Bear with me on this one readers. I read Illusions: The Adventures of a Reluctant Messiah by Richard Bach almost ten years ago and revisited this fairly philosophical book in the past year.

It’s a simple story with a pretty complex theme to get your head around - it might not be for everyone but the underlying message is that life is only as difficult as we make it (hello lesson 1) and as far as we know, the world we live in could just be an illusion.

I know it’s a bit way out, but it helps me let go of the inane - we’re not going to be here forever and the quicker I flow with my life the more present I’ll be. So here’s to another year ahead...

The world is your exercise book, the pages on which you do your sums. It’s not reality, although you can express reality there if you wish. You are also free to write nonsense, or lies, or tear the pages.
- Richard Bach

And because I love Meghan Daum and music and this quote makes me tingle, here’s one last message for you.

Thanks as always for being here readers and happy birthday to me.

“Listen,” Older Self might say. “The things that right now seem permanently out of reach, you’ll reach them eventually. You’ll have a career, a house, a partner in life. You will have much better shoes.

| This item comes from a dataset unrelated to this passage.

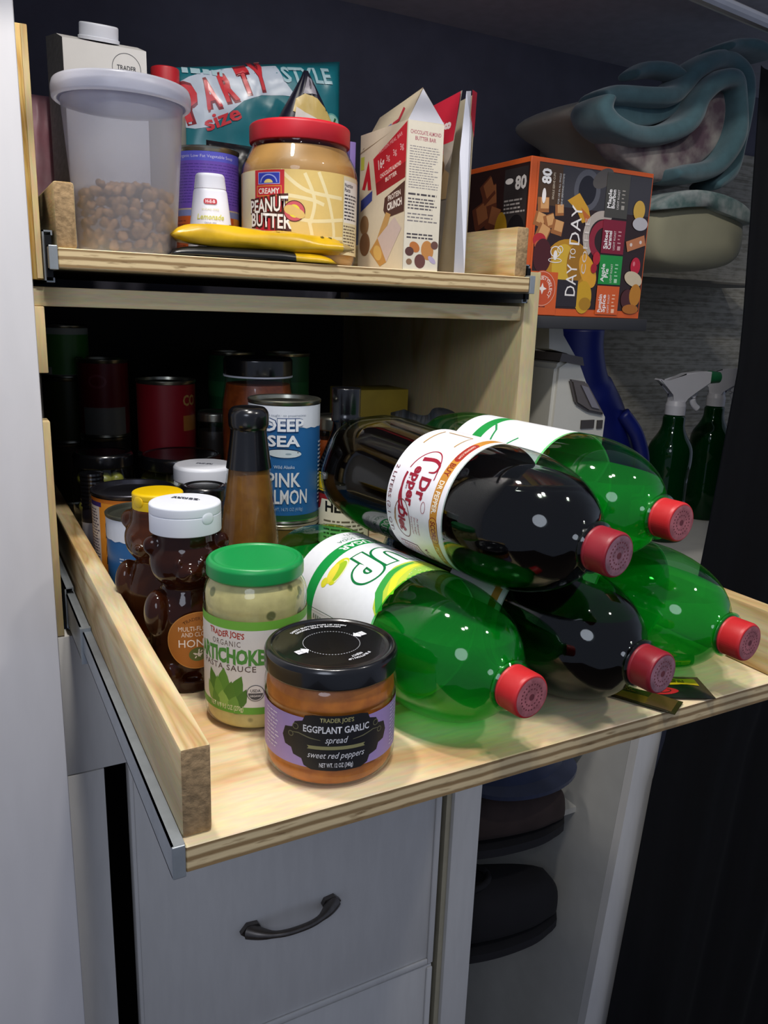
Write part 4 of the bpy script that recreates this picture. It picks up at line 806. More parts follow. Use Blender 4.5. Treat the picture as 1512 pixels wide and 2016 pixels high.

You will reach a point where your funds will generally be sufficient—maybe not always plentiful, but sufficient.”
But here’s what Older Self will not have the heart to say: some of the music you are now listening to—the CDs you play while you stare out the window and think about the five million different ways your life might go—will be unbearable to listen to in twenty years.
They will be unbearable not because they will sound dated and trite but because they will sound like the lining of your soul.
They will take you straight back to the place you were in when you felt that anything could happen at any time, that your life was a huge room with a thousand doors, that your future was not only infinite but also elastic.
They will be unbearable because they will remind you that at least half of the things you once planned for your future are now in the past and others got reabsorbed into your imagination before you could even think about acting on them.
It will be as though you’d never thought of them in the first place, as if they were never meant to be anything more than passing thoughts you had while playing your stereo at night.